Blue-Winged Olive (XVIII); or the Bright Brown

This dressing makes substitutions based on color for the tail, body, and hackle. While it would be more properly dressed in smaller sizes, it is shown here on the size 14 dry fly hook standard for the blog.
Hook:

16-20
Thread:

Orange
Tail:

Three strands of dark dun dove hackle tied short
Body:

Rust sculpin wool and maple plastic canvas yarn
Hackle:

Dove primary



In Nymph Fishing for Chalk StreamTrout (1939), G. E. M. Skues lists various dressings for the Blue-Winged Olive. For fishing at nighttime, he preferred:

Hook.—No. 1 or 2 down-eyed round bend.
Tying Silk.—Hot orange.
Hackle.—Dark but definitely blue hen—as woolly in the fibre as can be had—two turns.
Whisk.—Three strands of dark hen hackle—short.
Body.—Cow-hair the colour of dried blood, dressed fat—the nymph itself being fat and not taper like the other dun nymphs.”

Given the distinctions he draws among ten different styles for dressing nymphal flies at the outset of The Way of a Trout with a Fly (1921), G. E. M. Skues would likely balk at having one of his short hackled nymphs grouped among soft hackles. Nevertheless, its hackling, though short, is dressed in the round with soft hackle. 
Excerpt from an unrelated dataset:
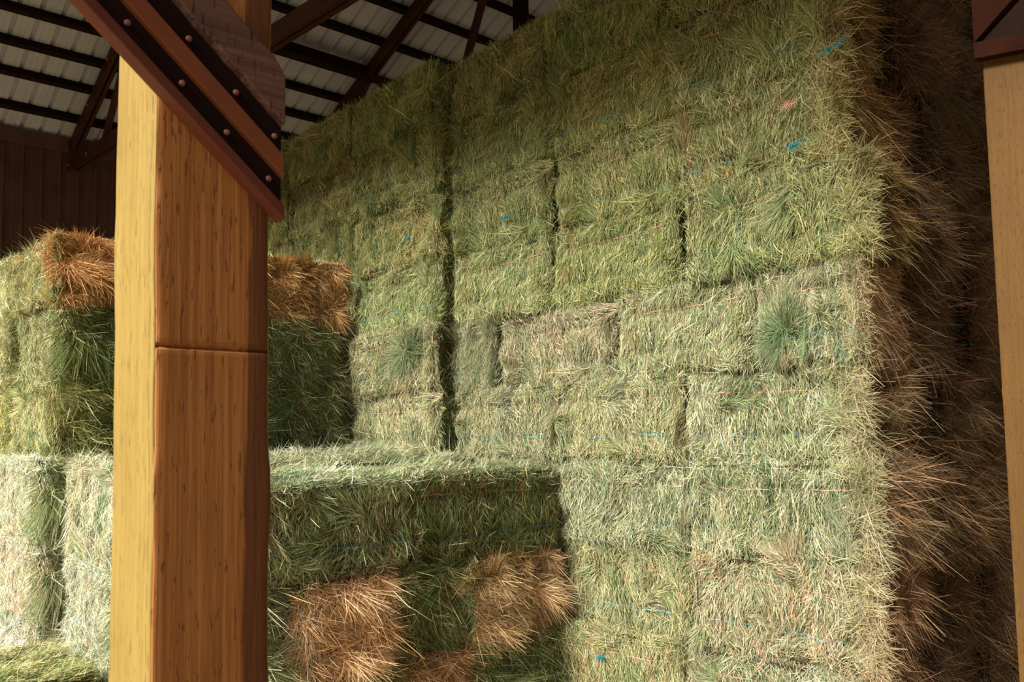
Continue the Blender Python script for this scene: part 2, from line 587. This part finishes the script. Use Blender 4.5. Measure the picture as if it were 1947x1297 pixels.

Charles Cotton's winged Bright Brown, from part 2 of the Compleat Angler (1676), might also be dressed as a soft hackle. The coloration achieved by the materials in Skues’s dressing is quite similar overall to the second dressing that Charles Cotton lists in his additions to the Compleat Angler (1676): “2. Also a bright brown, the dubbing either of the brown of a Spaniel, or that of a Cows flanck, with a Grayling.” James Chetham corrects what must be a typographical error in Cotton, “with a Grayling,” to “with a Grey Wing” in his Angler's Vade Mecum (1681).

1 comment:

  1. I have been studying and using soft hackle flies since 1995 here in Argentina. Both, classic models and some proper designs with feathers of local birds (legally obtained off course).
    It was a pleasure find your blog, great photos and historical references.
    I will visit frequently, thanks.